Collect every line below that contains the word "this".

Input -
------------------------------------------------------------

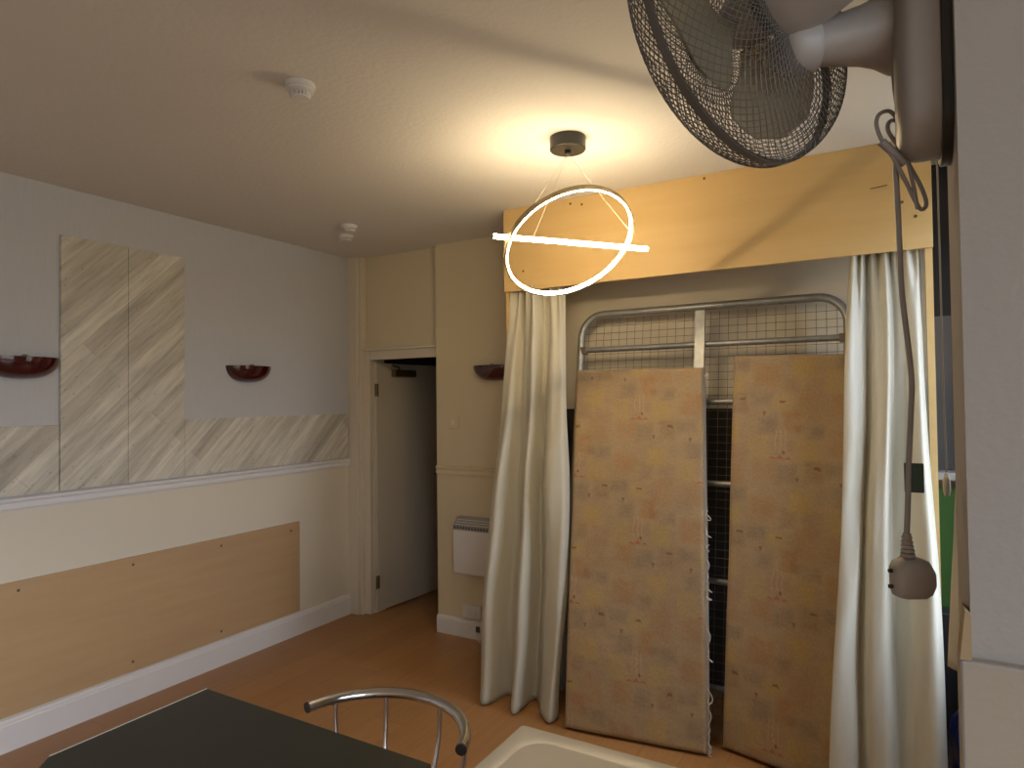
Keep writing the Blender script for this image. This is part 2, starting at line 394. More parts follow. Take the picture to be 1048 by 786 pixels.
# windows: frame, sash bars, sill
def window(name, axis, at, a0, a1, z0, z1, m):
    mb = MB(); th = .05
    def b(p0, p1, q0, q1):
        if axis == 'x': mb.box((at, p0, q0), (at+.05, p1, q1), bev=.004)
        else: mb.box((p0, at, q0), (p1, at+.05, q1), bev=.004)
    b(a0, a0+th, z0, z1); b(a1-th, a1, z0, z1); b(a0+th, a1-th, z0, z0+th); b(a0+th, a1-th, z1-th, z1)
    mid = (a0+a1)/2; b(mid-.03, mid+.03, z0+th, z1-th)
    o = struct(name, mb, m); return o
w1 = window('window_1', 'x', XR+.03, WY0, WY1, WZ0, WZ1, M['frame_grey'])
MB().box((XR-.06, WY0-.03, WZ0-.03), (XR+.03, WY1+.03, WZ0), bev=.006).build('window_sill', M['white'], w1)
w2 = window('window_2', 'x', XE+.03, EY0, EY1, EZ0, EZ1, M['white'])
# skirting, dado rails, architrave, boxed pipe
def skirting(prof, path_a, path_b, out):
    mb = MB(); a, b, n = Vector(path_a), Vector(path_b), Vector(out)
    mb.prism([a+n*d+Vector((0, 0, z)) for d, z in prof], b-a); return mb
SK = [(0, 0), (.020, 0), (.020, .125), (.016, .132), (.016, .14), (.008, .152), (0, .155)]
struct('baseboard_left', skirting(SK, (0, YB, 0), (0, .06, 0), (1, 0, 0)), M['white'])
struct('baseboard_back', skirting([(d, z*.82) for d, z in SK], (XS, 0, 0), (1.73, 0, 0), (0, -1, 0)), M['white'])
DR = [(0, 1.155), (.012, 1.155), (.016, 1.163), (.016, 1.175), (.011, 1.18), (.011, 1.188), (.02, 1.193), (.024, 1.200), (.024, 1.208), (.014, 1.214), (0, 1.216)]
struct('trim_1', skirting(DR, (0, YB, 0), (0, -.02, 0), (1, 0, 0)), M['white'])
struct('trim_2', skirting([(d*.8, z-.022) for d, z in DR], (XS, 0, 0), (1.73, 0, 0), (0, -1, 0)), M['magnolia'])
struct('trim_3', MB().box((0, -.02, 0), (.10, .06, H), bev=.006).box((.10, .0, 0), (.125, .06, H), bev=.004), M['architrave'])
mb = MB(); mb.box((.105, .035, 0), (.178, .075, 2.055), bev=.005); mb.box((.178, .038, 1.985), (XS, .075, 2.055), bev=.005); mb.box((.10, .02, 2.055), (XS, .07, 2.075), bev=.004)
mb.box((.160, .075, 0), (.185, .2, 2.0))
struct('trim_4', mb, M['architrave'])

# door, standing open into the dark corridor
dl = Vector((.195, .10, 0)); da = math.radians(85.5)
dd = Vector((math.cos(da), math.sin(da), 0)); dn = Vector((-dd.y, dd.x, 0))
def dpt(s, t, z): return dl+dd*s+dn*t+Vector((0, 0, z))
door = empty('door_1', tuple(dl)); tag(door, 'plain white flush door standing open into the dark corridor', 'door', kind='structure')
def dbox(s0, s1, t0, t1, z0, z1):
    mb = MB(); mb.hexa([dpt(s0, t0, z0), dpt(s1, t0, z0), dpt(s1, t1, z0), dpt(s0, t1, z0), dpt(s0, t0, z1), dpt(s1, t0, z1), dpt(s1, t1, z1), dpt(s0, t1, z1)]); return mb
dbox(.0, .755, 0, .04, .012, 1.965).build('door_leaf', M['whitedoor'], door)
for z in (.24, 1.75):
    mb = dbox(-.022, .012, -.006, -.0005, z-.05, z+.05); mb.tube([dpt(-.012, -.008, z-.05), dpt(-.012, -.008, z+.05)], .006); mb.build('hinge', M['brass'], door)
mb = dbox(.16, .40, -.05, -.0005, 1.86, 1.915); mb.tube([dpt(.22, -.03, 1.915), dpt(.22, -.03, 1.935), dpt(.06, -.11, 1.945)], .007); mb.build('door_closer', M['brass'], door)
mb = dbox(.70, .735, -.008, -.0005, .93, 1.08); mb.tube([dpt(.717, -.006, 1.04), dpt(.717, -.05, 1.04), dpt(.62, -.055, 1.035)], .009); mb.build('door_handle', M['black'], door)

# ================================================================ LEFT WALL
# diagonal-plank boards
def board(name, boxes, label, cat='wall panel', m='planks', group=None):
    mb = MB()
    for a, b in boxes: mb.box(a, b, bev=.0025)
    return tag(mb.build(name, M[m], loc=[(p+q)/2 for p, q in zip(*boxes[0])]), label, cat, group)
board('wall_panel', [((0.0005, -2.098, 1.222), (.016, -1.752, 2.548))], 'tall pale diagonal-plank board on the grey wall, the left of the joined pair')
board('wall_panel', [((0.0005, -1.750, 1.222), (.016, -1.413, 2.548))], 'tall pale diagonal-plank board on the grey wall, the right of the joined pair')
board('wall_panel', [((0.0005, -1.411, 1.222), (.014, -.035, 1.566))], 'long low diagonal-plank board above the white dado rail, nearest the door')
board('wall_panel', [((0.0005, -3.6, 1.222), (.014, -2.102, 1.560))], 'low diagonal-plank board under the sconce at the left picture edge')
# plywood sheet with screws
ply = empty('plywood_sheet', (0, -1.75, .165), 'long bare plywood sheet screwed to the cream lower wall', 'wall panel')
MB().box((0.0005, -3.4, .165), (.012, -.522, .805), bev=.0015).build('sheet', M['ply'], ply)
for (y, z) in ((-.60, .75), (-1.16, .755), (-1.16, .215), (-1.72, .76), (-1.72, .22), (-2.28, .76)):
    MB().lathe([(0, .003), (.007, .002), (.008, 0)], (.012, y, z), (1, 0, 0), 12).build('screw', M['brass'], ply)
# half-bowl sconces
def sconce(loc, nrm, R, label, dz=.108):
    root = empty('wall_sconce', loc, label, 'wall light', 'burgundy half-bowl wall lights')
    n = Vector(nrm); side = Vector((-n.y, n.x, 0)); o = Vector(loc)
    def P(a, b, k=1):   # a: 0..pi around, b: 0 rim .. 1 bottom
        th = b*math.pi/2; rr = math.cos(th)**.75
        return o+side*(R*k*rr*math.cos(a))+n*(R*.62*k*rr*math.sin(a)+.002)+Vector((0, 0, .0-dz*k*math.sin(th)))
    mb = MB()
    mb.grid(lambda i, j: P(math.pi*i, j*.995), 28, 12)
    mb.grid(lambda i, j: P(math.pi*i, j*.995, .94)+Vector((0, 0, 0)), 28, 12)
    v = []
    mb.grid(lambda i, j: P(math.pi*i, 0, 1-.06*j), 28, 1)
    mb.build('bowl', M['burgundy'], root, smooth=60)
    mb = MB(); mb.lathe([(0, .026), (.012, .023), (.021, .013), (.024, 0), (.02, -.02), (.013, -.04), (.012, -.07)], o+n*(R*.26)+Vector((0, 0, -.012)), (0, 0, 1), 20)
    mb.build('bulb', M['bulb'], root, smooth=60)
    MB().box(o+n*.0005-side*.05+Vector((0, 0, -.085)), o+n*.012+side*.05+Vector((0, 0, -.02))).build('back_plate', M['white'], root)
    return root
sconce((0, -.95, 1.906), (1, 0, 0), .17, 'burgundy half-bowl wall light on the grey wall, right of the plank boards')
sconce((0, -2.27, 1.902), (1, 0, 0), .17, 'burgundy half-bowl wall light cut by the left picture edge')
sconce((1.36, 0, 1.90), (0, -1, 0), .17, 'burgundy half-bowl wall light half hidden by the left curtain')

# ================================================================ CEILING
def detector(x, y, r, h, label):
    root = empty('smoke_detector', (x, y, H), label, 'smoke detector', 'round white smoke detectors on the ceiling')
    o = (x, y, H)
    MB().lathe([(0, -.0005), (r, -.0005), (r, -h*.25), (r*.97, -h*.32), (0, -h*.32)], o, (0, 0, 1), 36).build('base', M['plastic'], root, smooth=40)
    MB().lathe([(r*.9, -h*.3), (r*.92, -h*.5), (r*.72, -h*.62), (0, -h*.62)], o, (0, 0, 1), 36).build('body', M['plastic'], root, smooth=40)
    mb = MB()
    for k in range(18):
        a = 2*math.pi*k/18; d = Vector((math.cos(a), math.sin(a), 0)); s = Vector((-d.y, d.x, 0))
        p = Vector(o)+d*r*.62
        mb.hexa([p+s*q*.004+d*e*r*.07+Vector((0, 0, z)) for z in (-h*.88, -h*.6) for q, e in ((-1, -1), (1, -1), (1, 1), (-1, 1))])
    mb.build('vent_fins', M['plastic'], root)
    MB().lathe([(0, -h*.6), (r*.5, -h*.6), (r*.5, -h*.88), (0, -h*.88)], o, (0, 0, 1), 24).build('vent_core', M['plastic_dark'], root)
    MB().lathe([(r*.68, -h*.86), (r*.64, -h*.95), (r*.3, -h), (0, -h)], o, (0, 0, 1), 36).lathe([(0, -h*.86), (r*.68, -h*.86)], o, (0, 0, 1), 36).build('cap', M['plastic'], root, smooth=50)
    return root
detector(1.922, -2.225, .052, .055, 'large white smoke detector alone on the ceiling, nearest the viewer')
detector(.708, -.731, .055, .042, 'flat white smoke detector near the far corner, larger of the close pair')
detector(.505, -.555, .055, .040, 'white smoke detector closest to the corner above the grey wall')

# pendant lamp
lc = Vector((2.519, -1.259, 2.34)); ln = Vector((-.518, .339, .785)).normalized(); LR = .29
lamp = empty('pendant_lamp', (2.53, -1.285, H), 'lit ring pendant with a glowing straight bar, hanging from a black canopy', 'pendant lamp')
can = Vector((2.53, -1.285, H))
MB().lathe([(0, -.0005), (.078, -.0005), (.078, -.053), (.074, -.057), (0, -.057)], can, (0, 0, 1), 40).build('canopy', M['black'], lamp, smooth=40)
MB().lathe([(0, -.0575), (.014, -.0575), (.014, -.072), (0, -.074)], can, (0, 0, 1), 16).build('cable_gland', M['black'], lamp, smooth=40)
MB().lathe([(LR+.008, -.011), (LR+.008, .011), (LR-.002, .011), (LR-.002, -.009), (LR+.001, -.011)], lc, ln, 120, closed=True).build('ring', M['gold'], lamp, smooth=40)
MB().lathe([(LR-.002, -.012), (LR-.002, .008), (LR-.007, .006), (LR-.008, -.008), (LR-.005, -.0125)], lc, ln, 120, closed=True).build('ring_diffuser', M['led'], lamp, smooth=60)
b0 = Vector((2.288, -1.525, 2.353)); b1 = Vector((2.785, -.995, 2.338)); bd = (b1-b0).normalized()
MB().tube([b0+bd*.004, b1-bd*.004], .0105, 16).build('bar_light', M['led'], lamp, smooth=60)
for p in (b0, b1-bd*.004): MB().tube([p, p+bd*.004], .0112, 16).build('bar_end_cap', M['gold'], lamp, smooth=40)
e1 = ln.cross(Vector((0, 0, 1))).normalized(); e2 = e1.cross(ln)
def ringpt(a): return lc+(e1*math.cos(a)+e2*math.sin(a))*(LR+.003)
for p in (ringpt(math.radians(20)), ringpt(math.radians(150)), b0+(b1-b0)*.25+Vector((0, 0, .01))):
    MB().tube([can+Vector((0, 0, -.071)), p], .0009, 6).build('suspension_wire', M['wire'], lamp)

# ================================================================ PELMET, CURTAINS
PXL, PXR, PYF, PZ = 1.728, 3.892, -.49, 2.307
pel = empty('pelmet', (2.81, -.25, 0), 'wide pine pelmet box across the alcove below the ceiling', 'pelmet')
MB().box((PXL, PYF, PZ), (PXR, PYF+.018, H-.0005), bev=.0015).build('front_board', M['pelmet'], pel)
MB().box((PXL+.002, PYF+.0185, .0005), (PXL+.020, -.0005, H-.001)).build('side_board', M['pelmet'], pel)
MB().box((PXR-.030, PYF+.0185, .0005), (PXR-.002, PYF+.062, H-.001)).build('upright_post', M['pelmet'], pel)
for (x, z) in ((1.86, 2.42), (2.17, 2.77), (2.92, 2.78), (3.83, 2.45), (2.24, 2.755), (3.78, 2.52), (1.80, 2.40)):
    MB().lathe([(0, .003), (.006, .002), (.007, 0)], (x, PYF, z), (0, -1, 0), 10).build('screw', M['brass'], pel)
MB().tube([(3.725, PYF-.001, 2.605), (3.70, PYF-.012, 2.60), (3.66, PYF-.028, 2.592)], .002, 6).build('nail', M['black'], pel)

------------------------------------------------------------

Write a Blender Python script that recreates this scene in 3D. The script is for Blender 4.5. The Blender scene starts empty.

------------------------------------------------------------

Reply to the exercise -
Keep writing the Blender script for this image. This is part 2, starting at line 394. More parts follow. Take the picture to be 1048 by 786 pixels.
Write a Blender Python script that recreates this scene in 3D. The script is for Blender 4.5. The Blender scene starts empty.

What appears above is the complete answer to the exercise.